Selon nos recoupements, c’est durant la première moitié des années 80 que ces « personnes louches » se sont incrustés au sein des écuries. à cette époque, l’importation de chevaux a été libéralisée. Avant, c’est le MTC qui s’en chargeait et les nouvelles acquisitions étaient réparties entre les écuries à travers un tirage au sort avant le début de la saison hippique.
« Le MTC récupérait ensuite son argent en déduisant une certaine somme du stakes money engrangé par une écurie en cas de victoire de son cheval ou si ce dernier finissait dans les accessits. Un tel système était moins contraignant pour les écuries. Il n’y avait pas lieu de chercher des revenus par n’importe quel moyen », nous explique un vieux propriétaire de chevaux. Et de poursuivre : « Vu que les chevaux lui appartenaient, le MTC exerçait un contrôle très strict. Il y a des cas où le MTC a repris des chevaux des écuries ou encore licencié des palefreniers pour mauvaise conduite. »
Dégradation
Notre interlocuteur constate avec impuissance la dégradation de la situation depuis que chaque écurie importe ses propres chevaux. Chaque yard doit trouver les moyens nécessaires pour acquérir des coursiers. « Les données ne sont plus les mêmes. Il faut des moyens. Les écuries riches et bien établies, avec une gerbe de propriétaires aisés, n’ont aucun problème. Elles s’offrent beaucoup de petits champions. Le problème est aigu pour les autres écuries, celles qui n’ont pas suffisamment de membres ‘friqués’ pour avoir, au moins, un effectif moyen. Elles sont contraintes d’ouvrir leurs portes à des gens qui n’ont pas forcément pignon sur rue », fait-il ressortir.

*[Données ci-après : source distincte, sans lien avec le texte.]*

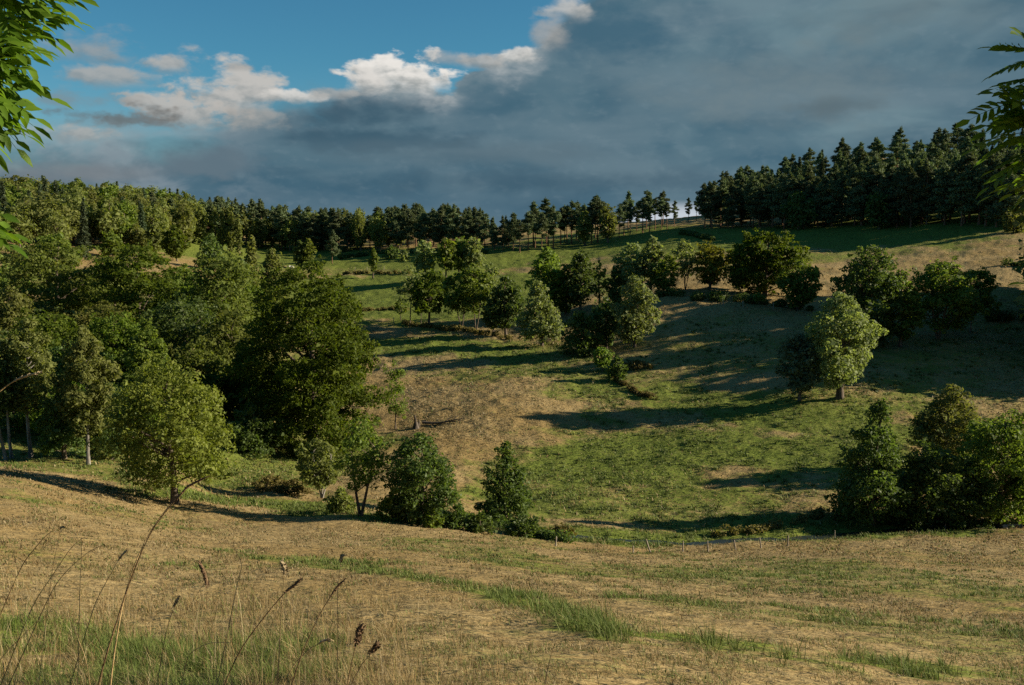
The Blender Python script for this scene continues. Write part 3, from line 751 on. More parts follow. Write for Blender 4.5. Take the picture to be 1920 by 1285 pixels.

Cette recherche aveugle de propriétaires de chevaux risque, selon lui, de ternir la réputation de certaines écuries. « En prenant n’importe qui comme membre, certaines écuries s’exposent au risque d’être transformées en blanchisseuses d’argent sale. Ce n’est un secret pour personne que la mafia ne laissera pas passer une telle occasion », fait-il ressortir.
Le pari est le seul moyen pour écuries et propriétaires de chevaux de recouvrer leurs investissements. « De grosses sommes sont investies dans l’achat et l’entretien d’un cheval. Propriétaires d’écurie et propriétaires de chevaux ne font pas ces investissements que pour le plaisir ou l’honneur. Il leur faut un retour sur investissement, qui ne passe qu’à travers le pari », dit-il.
Une tâche herculéenne attend les enquêteurs de l’Icac pour séparer le bon grain de l’ivraie au Champ-de-Mars.